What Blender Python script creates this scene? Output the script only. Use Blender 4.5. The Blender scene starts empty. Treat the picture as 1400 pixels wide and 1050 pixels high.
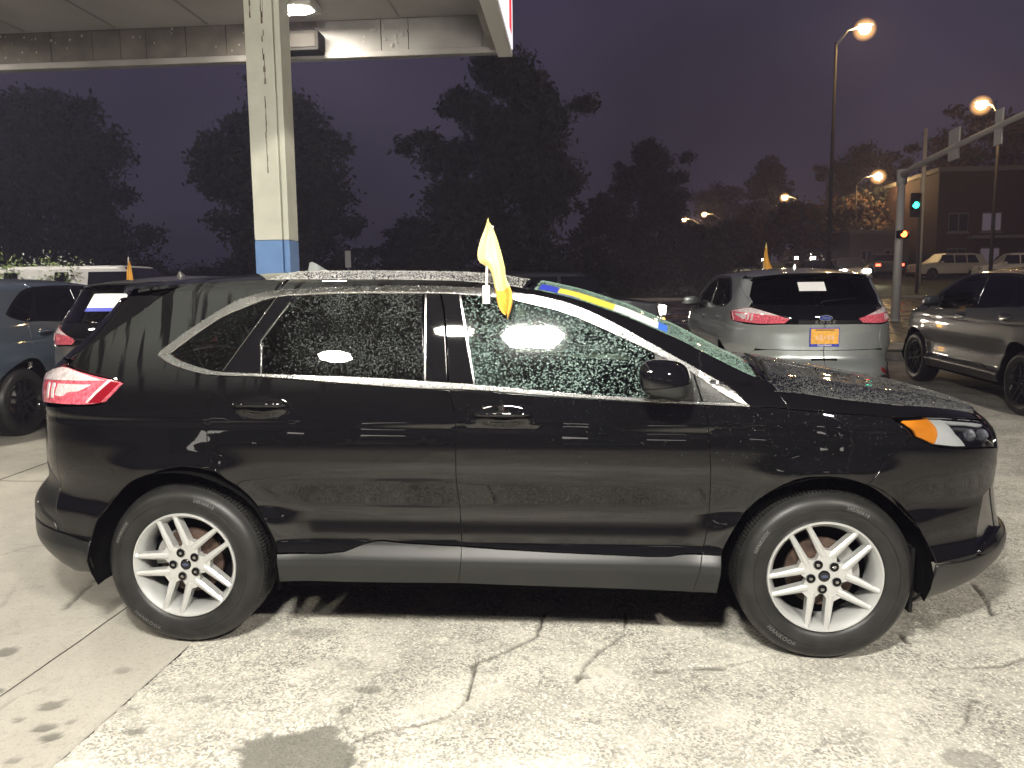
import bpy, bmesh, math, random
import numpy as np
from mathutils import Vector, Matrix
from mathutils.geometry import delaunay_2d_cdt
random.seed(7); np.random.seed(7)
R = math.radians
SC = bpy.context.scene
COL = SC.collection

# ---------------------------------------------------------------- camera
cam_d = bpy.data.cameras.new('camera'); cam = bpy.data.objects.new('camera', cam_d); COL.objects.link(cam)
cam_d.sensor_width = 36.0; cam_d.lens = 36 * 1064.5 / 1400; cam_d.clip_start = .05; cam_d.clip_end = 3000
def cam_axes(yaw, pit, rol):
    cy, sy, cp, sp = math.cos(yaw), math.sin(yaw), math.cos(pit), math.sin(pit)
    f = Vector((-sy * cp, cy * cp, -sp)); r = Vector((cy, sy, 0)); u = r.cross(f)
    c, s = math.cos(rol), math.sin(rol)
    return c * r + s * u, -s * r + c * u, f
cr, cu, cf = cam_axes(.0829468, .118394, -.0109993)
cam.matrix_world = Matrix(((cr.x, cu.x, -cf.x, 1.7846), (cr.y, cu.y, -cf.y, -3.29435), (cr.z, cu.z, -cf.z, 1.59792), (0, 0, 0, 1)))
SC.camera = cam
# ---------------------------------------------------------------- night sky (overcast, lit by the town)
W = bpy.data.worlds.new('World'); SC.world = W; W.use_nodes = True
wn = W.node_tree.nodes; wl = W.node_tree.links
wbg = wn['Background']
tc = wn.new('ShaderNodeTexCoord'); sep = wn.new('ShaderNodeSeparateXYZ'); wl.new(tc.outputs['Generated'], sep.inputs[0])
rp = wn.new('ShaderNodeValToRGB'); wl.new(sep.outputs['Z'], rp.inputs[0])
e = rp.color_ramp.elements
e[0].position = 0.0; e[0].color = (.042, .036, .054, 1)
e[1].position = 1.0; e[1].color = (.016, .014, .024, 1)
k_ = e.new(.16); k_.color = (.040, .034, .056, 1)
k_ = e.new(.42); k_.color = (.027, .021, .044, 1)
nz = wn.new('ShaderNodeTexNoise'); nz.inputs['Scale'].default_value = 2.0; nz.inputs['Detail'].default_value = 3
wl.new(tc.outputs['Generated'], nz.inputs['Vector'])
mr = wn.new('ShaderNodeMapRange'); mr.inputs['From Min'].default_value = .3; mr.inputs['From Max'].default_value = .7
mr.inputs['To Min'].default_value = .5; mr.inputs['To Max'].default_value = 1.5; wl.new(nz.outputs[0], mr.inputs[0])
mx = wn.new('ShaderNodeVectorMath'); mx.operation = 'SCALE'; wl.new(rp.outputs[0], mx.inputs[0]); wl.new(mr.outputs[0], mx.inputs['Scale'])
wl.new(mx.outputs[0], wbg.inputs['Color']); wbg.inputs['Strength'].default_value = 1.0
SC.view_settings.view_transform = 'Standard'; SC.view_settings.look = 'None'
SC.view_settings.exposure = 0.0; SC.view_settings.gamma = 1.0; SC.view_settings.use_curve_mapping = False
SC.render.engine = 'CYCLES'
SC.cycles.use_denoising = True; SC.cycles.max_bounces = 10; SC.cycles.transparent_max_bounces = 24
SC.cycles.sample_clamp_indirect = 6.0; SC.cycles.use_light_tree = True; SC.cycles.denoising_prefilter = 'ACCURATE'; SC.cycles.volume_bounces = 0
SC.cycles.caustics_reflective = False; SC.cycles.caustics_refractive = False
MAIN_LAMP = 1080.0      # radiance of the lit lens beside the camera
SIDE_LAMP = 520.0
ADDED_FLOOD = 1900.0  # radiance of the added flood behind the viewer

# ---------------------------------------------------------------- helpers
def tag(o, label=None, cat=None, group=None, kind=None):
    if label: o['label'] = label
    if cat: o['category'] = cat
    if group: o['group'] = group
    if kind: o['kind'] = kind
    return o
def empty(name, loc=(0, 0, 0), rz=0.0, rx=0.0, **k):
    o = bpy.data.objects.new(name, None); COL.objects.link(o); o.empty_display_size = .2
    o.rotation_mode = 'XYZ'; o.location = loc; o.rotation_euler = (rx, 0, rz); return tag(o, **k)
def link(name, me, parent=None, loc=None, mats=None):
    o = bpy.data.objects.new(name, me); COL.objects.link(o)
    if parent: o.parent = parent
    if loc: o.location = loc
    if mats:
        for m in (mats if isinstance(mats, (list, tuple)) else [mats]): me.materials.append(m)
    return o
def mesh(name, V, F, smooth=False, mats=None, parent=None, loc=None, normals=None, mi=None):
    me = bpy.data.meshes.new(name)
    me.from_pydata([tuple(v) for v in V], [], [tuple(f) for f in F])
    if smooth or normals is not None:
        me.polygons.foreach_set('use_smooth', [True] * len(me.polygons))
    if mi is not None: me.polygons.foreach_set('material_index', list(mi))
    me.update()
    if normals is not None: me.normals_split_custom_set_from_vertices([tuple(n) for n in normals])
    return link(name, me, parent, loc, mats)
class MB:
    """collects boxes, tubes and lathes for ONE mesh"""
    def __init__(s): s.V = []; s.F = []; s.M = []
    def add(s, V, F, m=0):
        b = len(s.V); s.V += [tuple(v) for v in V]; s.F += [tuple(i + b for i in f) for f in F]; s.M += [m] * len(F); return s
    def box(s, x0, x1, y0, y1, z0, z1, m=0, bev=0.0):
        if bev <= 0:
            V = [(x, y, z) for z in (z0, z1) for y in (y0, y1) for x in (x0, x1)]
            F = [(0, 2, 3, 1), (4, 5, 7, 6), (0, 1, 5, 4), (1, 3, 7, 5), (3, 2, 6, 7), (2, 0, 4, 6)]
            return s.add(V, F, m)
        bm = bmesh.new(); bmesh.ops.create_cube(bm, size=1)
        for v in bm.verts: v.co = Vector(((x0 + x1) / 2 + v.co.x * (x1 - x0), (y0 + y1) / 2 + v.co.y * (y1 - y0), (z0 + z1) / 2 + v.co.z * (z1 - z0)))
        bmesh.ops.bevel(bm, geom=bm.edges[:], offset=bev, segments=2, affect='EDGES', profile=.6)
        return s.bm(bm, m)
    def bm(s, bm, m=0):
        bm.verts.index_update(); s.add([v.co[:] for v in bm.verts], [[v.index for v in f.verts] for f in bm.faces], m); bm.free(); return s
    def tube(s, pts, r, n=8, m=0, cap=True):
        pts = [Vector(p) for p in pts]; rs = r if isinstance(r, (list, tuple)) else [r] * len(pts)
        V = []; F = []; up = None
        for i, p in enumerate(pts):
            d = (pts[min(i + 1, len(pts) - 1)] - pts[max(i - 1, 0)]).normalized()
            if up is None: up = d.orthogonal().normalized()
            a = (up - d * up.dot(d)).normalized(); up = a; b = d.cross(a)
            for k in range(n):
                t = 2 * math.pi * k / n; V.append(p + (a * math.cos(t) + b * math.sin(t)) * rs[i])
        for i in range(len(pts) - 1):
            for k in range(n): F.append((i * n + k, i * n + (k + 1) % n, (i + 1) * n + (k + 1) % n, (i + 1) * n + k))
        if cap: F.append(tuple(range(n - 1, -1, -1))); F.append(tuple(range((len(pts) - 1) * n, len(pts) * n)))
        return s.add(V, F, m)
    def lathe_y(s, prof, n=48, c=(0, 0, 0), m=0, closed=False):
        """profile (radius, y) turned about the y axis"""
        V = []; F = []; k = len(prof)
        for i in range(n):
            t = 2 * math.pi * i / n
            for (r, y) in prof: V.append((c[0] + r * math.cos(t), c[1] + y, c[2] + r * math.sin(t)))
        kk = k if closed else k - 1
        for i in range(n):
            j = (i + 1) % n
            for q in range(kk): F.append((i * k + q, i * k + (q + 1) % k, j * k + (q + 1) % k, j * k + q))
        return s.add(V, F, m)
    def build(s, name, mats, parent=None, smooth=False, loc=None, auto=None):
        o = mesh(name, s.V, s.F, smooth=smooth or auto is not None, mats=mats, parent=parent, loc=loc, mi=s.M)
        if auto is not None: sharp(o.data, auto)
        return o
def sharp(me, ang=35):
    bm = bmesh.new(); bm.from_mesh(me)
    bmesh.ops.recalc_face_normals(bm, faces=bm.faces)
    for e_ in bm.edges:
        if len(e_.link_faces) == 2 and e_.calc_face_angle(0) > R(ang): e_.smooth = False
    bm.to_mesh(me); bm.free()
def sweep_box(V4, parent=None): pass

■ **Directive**
Repeat the lines exactly as they stand, from the opening line of the data through the line with "COL = SC.collection". Pictures stay out of the copy.

■ **Problem solution**
What Blender Python script creates this scene? Output the script only. Use Blender 4.5. The Blender scene starts empty. Treat the picture as 1400 pixels wide and 1050 pixels high.
import bpy, bmesh, math, random
import numpy as np
from mathutils import Vector, Matrix
from mathutils.geometry import delaunay_2d_cdt
random.seed(7); np.random.seed(7)
R = math.radians
SC = bpy.context.scene
COL = SC.collection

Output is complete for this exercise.